**Instructions to follow:**
Start at the line containing "were 2000x1125 pixels.", stop at the line containing "20).build('lens', M['warm_glow'], dl)", and set down every line in that stretch exactly as written, and nothing else.

___ Input ___

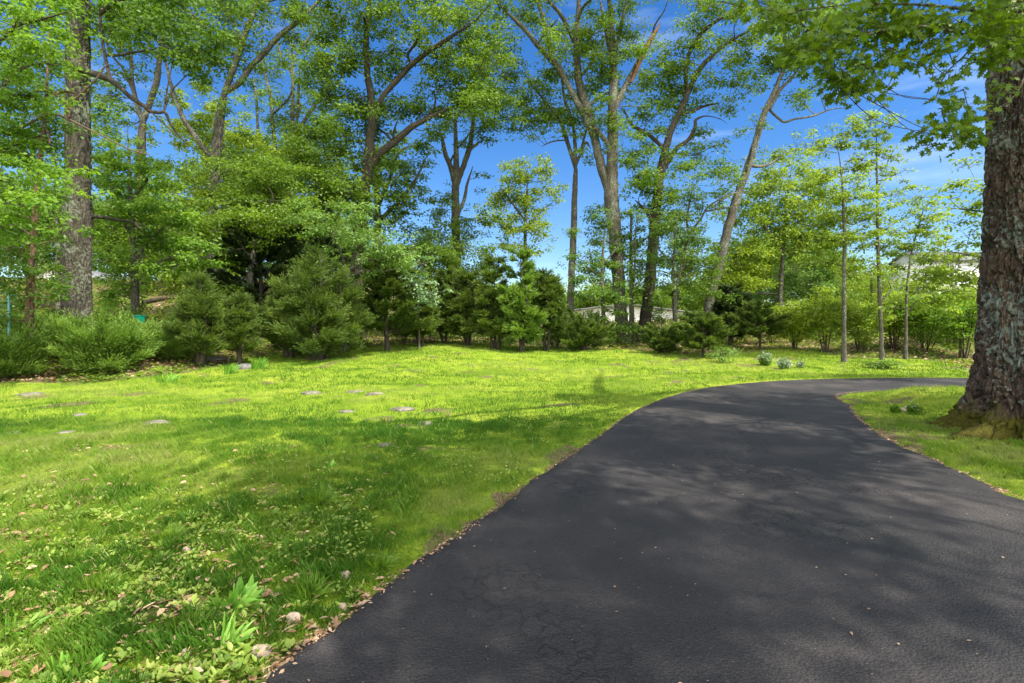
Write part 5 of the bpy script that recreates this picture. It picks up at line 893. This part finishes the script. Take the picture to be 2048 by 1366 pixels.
# ------------------------------------------------------------------ small things
M['stone'] = plain('field stone', (.15, .14, .105), .95, .1, nscale=10, var=.55); M['greystone'] = plain('grey boulder', (.14, .13, .13), .9, .2, nscale=9, var=.5); M['pebble'] = plain('pale pebble', (.30, .24, .18), .9, .2, nscale=30, var=.35)
def stone(name, label, px, py, wpx, tpx, mat, cat='stone', group=None, seed=0, sink=.35, asp=.6):
    g = G(px, py); D = g[1]; w = wpx/F*D/2; t = max(.01, tpx/F*D); r = np.random.default_rng(seed)
    nu, nv = 28, 14; u = np.linspace(0, 2*np.pi, nu, endpoint=False); v = np.linspace(0.02, np.pi-.02, nv); U, Vv = np.meshgrid(u, v)
    x = np.sin(Vv)**.6*np.cos(U); y = np.sin(Vv)**.6*np.sin(U); z = np.cos(Vv); z = np.sign(z)*np.abs(z)**.8
    k = 1+.35*(fbm(x*1.3+seed, y*1.3, z*.8, 3)-.5)*2
    V = np.stack([x*w*k, y*w*asp*k*1.6 if t < w*.3 else y*w*asp*k, z*t*(1+.4*(fbm(x*2, y*2, seed+.5, 3)-.5))], -1).reshape(-1, 3)
    V[:, 2] += t*(1-2*sink)*.5; i = np.arange(nv-1)[:, None]*nu; j = np.arange(nu)[None]; j2 = (j+1) % nu
    fc = np.stack([i+j, i+nu+j, i+nu+j2, i+j2], -1).reshape(-1, 4)
    base = np.array([g[0], g[1], tz(g[0], g[1])]); b = MB(); b.add(V+base, fc); b.add(np.vstack([V[:nu]+base, [V[:nu].mean(0)+base]]), [[q, (q+1) % nu, nu] for q in range(nu)])
    o = b.build(name, M[mat], None, True, loc=base); props(o, label, cat, group); return (g[0], g[1], w)
STONES = []
for i, (px, py, w, t, lb) in enumerate([(621, 787, 48, 5, 'flat pale stepping stone at the left end of the far row in the lawn'), (712, 784, 38, 4, 'narrow flat stone in the lawn left of its wider neighbour'), (750, 789, 40, 6, 'flat stepping stone with a raised edge in the far row'), (692, 824, 36, 4, 'grass edged flat stone in the middle of the lawn'),
        (803, 820, 56, 5, 'long grey stepping stone in the middle of the lawn'), (852, 848, 46, 5, 'grey flat stone right of the long one, half sunk in grass'), (772, 893, 52, 6, 'brownish flat stone nearest the drive, bare soil at its edge'), (312, 848, 66, 6, 'long narrow slab lying in the grass on the left'),
        (205, 858, 22, 4, 'small grey stone left of the long narrow slab'), (18, 868, 44, 4, 'flat stone at the left edge of the picture'), (130, 866, 38, 4, 'low flat stone between the left edge and the long slab'), (60, 790, 60, 5, 'broad dusty stone near the left bed'), (160, 830, 34, 4, 'stone lost in grass below the left bed')]):
    STONES.append(stone('stepping_stone', lb, px, py, w*.86, t, 'stone', group='flat stones sunk in the lawn', seed=i+1, sink=.74))
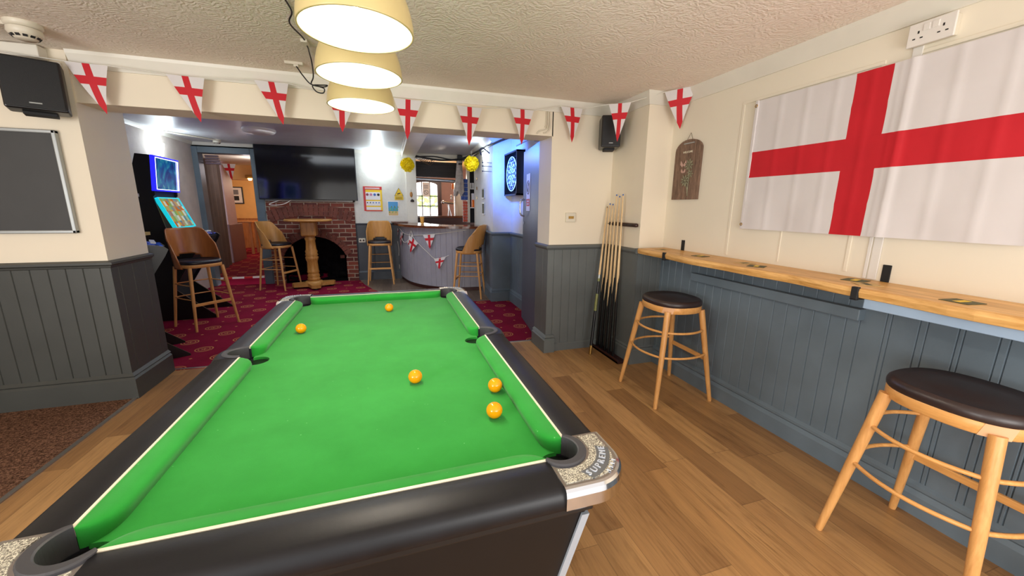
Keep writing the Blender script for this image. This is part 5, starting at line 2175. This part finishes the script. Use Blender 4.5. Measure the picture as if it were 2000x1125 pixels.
M['warm_glow'] = glow('warm_lamp', (255, 214, 150), 6)
MB().lathe([(.03, -.011), (.001, -.012)], (0, 0, 0), 20).build('lens', M['warm_glow'], dl)

# pom-poms
def pompom(loc, label):
    r = thing('tissue_pompom', loc, label, 'pompom', 0, 'yellow pompoms over the bar')
    m = MB()
    q = random.Random(int(loc[0] * 100))
    for i in range(150):
        zz_ = 1 - 2 * (i + .5) / 150
        a = i * 2.39996
        rr_ = sqrt(1 - zz_ * zz_)
        d = Vector((rr_ * cos(a), rr_ * sin(a), zz_))
        t = d.cross(Vector((0, 0, 1)) if abs(d.z) < .9 else Vector((1, 0, 0))).normalized()
        w = d.cross(t)
        ang = q.uniform(0, pi)
        t, w = t * cos(ang) + w * sin(ang), w * cos(ang) - t * sin(ang)
        R_ = .125 * q.uniform(.88, 1.06)
        P = d * R_
        m.add([d * .05, P - t * .028 + w * .006, P + d * .008 - w * .008, P + t * .028 + w * .006], [(0, 1, 2), (0, 2, 3)])
    m.sphere((0, 0, 0), .10, 16, 10)
    m.build('petals', M['tissue'], r)
    m = MB()
    m.tube([(0, 0, .1), (0, 0, ZB - loc[2] - .06)], .002, 5)
    m.build('hanging_thread', M['string'], r)
    return r


pompom((.385, 7.55, 2.17), 'yellow tissue pompom hanging at the left end of the bar')
pompom((1.41, 6.75, 2.15), 'yellow tissue pompom hanging at the right end of the bar')

# ================================================================== WALL ITEMS OF THE BACK ROOM
# posters
def flat(parent, name, x0, x1, z0, z1, y, mat, t=.002):
    return WB().box((x0, y, z0), (x1, y + t, z1)).build(name, mat, parent)


YW = YB - .004
ps = thing('drinks_poster', (-.26, YW, 1.55), 'red and yellow printed notice with rows of coloured discs left of the warning sign', 'poster')
bx = flat(ps, 'sheet', -.425, -.09, 1.33, 1.785, YW - .002, M['yellow_ink'])
flat(ps, 'red_header', -.425, -.09, 1.725, 1.785, YW - .004, M['red_ink'])
flat(ps, 'red_side', -.425, -.385, 1.33, 1.725, YW - .0035, M['red_ink'])
flat(ps, 'red_foot', -.40, -.10, 1.325, 1.345, YW - .004, M['red_ink'])
for (z0, z1) in ((1.54, 1.68), (1.43, 1.515), (1.35, 1.405)):
    flat(ps, 'white_panel', -.385, -.125, z0, z1, YW - .005, M['white_paper'])
for i, c in enumerate(('maroon_ink', 'pink_ink', 'blue_ink', 'black_ink')):
    m = WB()
    m.lathe([(.024, -.001), (.024, .001)], (-.355 + .066 * i, YW - .006, 1.635), 18, rot=Matrix.Rotation(pi / 2, 3, 'X'))
    m.build('disc', M[c], ps)
for i in range(5):
    m = WB()
    m.lathe([(.012, -.001), (.012, .001)], (-.36 + .052 * i, YW - .006, 1.485), 12, rot=Matrix.Rotation(pi / 2, 3, 'X'))
    m.build('disc', M['black_ink' if i < 2 else 'blue_ink'], ps)
m = WB()
for z in (1.755, 1.74):
    m.box((-.39, YW - .0055, z), (-.13, YW - .004, z + .008))
for i in range(4):
    m.box((-.375 + .066 * i, YW - .0062, 1.57), (-.335 + .066 * i, YW - .005, 1.582))
m.build('print_lines', M['white_paper'], ps)
ws = thing('warning_sign', (.22, YW, 1.65), 'yellow triangular security camera warning sign on the white wall', 'sign')
m = WB()
m.add([(.14, YW - .003, 1.625), (.30, YW - .003, 1.625), (.22, YW - .003, 1.765)], [(0, 1, 2)])
m.box((.14, YW - .003, 1.545), (.30, YW - .001, 1.615))
m.build('yellow_face', M['yellow_ink'], ws)
m = WB()
a, b_, c = Vector((.14, YW - .0045, 1.622)), Vector((.30, YW - .0045, 1.622)), Vector((.22, YW - .0045, 1.768))
m.tube([a, b_, c], .004, 6, closed=True)
m.cbox((.222, YW - .004, 1.665), (.06, .002, .018), Matrix.Rotation(rad(-15), 3, 'Y'))
m.box((.196, YW - .005, 1.640), (.204, YW - .003, 1.665))
for z in (1.59, 1.572, 1.557):
    m.box((.155, YW - .0045, z), (.285, YW - .003, z + .006))
m.build('black_print', M['black_ink'], ws)
bp = thing('beach_poster', (.10, YW, 1.38), 'small white-bordered beach picture poster below the warning sign', 'poster')
flat(bp, 'paper', .0, .205, 1.235, 1.52, YW - .002, M['white_paper'])
flat(bp, 'sky', .012, .193, 1.40, 1.508, YW - .004, M['sky_ink'])
flat(bp, 'sea', .012, .193, 1.33, 1.40, YW - .004, M['teal_ink'])
flat(bp, 'sand', .012, .193, 1.247, 1.33, YW - .004, M['sand_ink'])
m = WB()
for i in range(9):
    m.cbox((.03 + .02 * i, YW - .005, 1.31 + .05 * (i % 3)), (.016, .001, .03 + .01 * (i % 2)), Matrix.Rotation(.4 * (i % 4 - 1.5), 3, 'Y'))
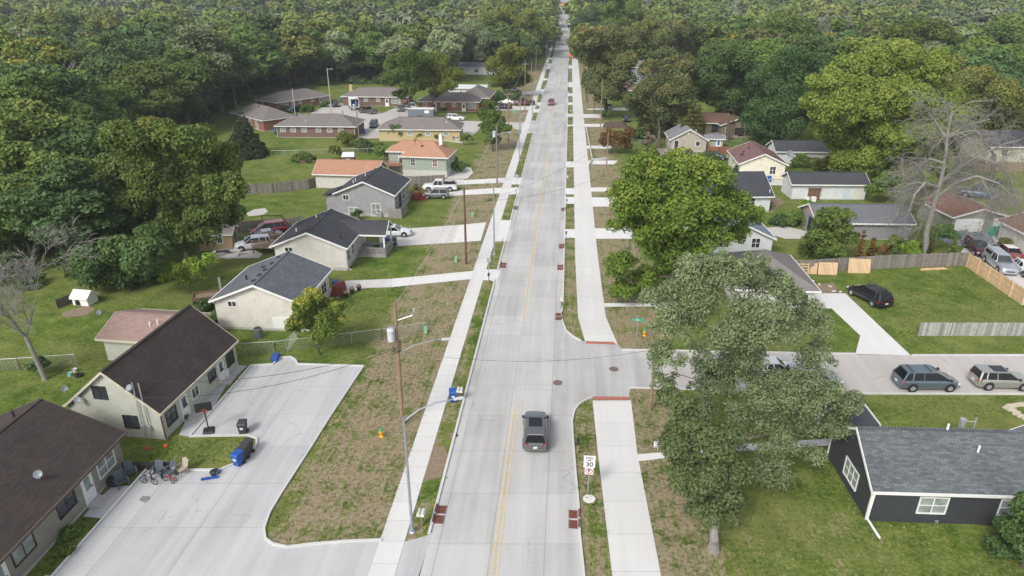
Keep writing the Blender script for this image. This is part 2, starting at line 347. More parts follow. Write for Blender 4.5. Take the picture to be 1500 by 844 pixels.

___

**Written answer:**
Keep writing the Blender script for this image. This is part 5, starting at line 2175. This part finishes the script. Use Blender 4.5. Measure the picture as if it were 2000x1125 pixels.
M['warm_glow'] = glow('warm_lamp', (255, 214, 150), 6)
MB().lathe([(.03, -.011), (.001, -.012)], (0, 0, 0), 20).build('lens', M['warm_glow'], dl)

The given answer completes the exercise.